Constatou-se, ainda, que a contagem desse prazo, iniciada quando da abertura da sucessão, prejudica sobremaneira o herdeiro interessado que não toma conhecimento da causa de indignidade dentro dos quatro anos estabelecidos na legislação.

Em que pese essa constatação, não foi possível analisar a posição doutrinária acerca da problemática do herdeiro que não toma ciência da causa de indignidade dentro do prazo legal, tendo em vista que nenhum dos autores pesquisados neste estudo se manifesta sobre o tema.

Todavia, foi possível verificar que o entendimento doutrinário e jurisprudencial vem evoluindo no sentido de aplicar, tanto aos prazos prescricionais quanto aos decadenciais, a teoria da actio nata, segundo a qual a contagem do prazo se inicia a partir do conhecimento do fato que dá origem ao direito a ser pleiteado.
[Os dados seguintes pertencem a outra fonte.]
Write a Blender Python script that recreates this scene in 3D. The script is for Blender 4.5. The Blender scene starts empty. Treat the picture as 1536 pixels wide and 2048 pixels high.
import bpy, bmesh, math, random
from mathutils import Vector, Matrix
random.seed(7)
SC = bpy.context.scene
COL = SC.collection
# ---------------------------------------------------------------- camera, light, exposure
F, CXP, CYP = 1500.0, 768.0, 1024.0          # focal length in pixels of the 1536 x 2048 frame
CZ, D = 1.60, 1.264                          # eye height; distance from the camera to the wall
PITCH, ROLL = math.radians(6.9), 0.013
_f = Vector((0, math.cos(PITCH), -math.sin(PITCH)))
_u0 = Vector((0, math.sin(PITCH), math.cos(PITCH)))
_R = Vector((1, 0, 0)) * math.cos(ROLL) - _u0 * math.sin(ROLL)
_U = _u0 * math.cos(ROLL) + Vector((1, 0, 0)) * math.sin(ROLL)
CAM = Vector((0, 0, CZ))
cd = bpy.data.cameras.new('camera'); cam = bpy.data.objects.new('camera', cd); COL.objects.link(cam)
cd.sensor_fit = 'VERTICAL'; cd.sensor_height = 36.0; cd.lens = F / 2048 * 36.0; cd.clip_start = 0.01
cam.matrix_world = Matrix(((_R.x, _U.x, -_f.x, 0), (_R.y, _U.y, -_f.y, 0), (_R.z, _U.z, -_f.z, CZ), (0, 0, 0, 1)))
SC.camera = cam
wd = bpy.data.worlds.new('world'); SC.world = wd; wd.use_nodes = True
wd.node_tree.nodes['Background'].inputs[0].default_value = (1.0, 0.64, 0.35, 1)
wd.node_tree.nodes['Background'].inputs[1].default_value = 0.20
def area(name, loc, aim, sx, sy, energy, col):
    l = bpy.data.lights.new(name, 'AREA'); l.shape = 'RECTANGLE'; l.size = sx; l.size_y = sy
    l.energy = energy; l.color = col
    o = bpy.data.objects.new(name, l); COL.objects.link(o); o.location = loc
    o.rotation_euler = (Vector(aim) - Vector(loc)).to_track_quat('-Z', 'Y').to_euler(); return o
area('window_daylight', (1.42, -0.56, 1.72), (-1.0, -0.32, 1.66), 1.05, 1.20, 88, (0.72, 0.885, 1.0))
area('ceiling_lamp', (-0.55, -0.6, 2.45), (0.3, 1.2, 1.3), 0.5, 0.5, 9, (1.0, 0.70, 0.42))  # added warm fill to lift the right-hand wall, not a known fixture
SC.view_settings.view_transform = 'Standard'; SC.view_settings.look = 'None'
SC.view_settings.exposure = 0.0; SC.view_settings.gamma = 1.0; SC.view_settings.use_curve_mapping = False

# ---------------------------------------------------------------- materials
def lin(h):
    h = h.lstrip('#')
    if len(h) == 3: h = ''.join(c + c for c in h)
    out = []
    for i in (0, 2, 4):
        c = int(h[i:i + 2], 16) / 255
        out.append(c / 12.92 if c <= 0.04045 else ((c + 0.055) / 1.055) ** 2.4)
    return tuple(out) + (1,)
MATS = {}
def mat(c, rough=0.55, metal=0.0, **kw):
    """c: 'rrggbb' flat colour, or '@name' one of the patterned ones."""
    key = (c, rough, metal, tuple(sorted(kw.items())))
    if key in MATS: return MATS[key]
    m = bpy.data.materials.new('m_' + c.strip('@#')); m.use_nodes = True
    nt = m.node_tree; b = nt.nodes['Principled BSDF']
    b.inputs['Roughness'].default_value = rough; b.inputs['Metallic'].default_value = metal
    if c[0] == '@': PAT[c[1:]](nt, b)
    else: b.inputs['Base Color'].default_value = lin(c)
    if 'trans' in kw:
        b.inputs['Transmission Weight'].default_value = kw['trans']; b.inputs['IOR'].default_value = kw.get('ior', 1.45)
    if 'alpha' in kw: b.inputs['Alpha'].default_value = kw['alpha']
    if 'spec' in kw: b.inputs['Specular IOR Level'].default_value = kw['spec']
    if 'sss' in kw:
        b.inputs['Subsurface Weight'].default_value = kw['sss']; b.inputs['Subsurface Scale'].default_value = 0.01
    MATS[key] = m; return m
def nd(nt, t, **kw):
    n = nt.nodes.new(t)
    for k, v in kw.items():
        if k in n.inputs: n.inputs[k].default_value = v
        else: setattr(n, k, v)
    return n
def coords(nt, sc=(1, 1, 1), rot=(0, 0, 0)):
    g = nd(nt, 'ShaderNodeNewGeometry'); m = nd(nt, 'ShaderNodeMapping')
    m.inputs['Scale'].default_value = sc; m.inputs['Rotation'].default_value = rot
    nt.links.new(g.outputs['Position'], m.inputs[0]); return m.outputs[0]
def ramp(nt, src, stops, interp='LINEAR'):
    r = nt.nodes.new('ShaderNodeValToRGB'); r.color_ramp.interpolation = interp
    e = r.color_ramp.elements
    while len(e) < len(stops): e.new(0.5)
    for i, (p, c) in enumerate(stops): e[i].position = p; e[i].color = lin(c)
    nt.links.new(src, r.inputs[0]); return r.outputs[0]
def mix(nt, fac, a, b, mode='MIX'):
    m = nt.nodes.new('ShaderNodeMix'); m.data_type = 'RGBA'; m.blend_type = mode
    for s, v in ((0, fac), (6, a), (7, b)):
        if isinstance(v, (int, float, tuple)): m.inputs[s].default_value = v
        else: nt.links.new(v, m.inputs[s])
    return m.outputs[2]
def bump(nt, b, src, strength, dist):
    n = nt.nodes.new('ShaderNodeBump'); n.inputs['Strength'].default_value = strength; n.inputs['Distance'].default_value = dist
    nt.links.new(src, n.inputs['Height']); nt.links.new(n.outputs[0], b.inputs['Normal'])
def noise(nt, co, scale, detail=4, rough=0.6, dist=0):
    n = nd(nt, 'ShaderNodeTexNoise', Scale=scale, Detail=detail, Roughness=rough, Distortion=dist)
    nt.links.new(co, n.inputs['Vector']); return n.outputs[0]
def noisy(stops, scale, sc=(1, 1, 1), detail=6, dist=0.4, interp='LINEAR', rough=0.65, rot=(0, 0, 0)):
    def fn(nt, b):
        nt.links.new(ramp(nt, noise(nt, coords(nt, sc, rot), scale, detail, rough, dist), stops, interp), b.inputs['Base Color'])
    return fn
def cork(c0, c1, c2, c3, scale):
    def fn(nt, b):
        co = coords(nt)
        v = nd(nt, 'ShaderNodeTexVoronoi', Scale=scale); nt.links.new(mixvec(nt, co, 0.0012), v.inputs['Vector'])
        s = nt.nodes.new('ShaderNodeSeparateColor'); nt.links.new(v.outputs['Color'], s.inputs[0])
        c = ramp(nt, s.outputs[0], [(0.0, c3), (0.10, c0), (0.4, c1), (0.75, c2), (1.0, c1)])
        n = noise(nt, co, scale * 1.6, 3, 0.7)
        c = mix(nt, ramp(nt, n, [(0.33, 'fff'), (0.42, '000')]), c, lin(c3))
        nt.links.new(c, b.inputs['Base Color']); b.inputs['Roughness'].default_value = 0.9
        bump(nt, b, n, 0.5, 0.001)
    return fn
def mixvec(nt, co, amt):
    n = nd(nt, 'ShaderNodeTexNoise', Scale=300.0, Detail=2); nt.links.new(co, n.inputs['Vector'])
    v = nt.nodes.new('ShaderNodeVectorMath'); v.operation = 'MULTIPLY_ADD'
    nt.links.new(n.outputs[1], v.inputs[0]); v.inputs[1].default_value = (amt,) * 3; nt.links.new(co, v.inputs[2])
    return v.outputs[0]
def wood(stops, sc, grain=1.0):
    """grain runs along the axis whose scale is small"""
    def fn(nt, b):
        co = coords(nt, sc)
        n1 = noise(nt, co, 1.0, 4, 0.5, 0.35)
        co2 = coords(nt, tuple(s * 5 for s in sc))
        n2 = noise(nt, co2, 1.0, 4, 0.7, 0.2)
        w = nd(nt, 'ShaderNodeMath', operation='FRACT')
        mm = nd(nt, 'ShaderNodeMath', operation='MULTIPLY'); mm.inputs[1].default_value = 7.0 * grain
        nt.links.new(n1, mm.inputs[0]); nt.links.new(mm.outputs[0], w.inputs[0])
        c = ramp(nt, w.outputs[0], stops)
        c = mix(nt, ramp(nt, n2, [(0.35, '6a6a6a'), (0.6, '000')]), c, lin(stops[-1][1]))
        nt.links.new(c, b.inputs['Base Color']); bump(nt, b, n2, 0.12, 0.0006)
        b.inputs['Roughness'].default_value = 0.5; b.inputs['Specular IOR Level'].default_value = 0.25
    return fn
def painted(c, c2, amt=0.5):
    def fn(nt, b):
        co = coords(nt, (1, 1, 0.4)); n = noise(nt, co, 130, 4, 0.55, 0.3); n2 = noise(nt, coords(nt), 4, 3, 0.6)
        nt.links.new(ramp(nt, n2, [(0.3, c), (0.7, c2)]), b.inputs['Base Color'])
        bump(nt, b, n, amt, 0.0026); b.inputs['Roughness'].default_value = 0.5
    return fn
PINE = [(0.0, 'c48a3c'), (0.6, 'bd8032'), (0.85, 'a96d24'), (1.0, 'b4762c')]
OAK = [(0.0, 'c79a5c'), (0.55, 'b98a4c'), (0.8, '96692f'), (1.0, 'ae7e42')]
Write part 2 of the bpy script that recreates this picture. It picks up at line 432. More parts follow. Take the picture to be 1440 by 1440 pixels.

Dessa forma, aplicando-se a teoria da actio nata ao prazo decadencial para demandar a exclusão do herdeiro indigno, referido prazo só começaria a fluir a partir da ciência, pelo herdeiro interessado, da causa de indignidade, dando cumprimento à finalidade da lei, que é punir aquele que comete atos reprováveis contra o autor da herança e seus familiares. Ressaltando-se, por fim, que dita teoria deve ser aplicada em respeito ao princípio da droit de saisine.